Turning to the present record, appellee has offered no evidence to effect that his visitation privileges have been denied nor does he suggest a definite time or extent of the visits thus sought to be enforced. It is stated in reply brief that Judge Davenport "after considering the pleadings and without hearing any evidence overruled the plea of privilege."

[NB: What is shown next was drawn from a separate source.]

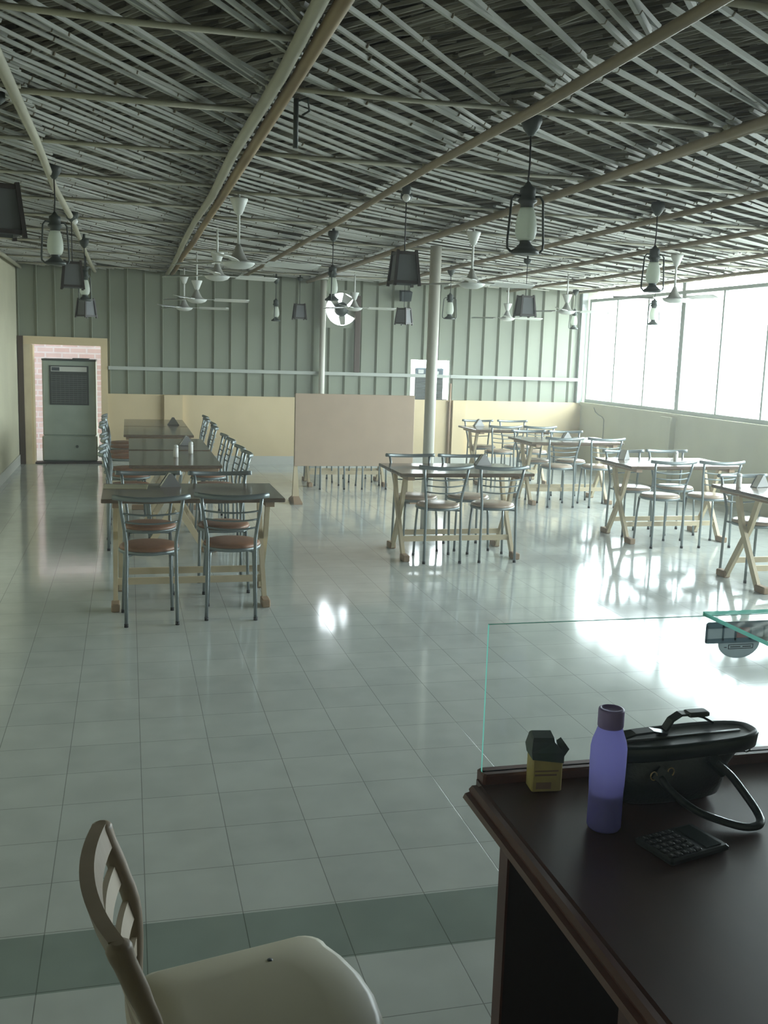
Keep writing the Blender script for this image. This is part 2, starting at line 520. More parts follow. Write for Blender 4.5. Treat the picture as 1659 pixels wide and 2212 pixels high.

Whatever may have been the reason for appellee's failure to present evidence in support of his controverting affidavit, the case for venue purposes must be regarded as insufficiently developed."* * where the ends of justice will be better served, a cause will be remanded for a new trial on the question of venue and not ordered transferred to the county of the defendant's residence. And if the judgment is reversed and it appears that on a retrial it can be shown that the venue was properly laid, a transfer will not be ordered but the cause will be remanded to the trial court for the curing of mere defects in pleading or proof. The case may be remanded also where it appears that the trial court proceeded on the erroneous theory that it was unnecessary for the plaintiff to introduce proof in support of his controverting plea, the case having not been developed in this particular * * *." 43-B Tex.Jur., pp. 471, 472, sec. 192. "Where proof was wholly insufficient to retain venue in county of suit, Court of Civil Appeals, on reversing judgment overruling pleas of privilege, erred in ordering transfer of cause to district court of county of defendant's residence instead of remanding it for new trial on venue question. Vernon's Ann.Civ.St. art. 1995, subd. 23; Rules of Civil Procedure, rule 475." Jackson v. Hall, 147 Tex. 245, 214 S.W.2d 458, syl. 4.

The cause is reversed and remanded for new trial on the issue discussed.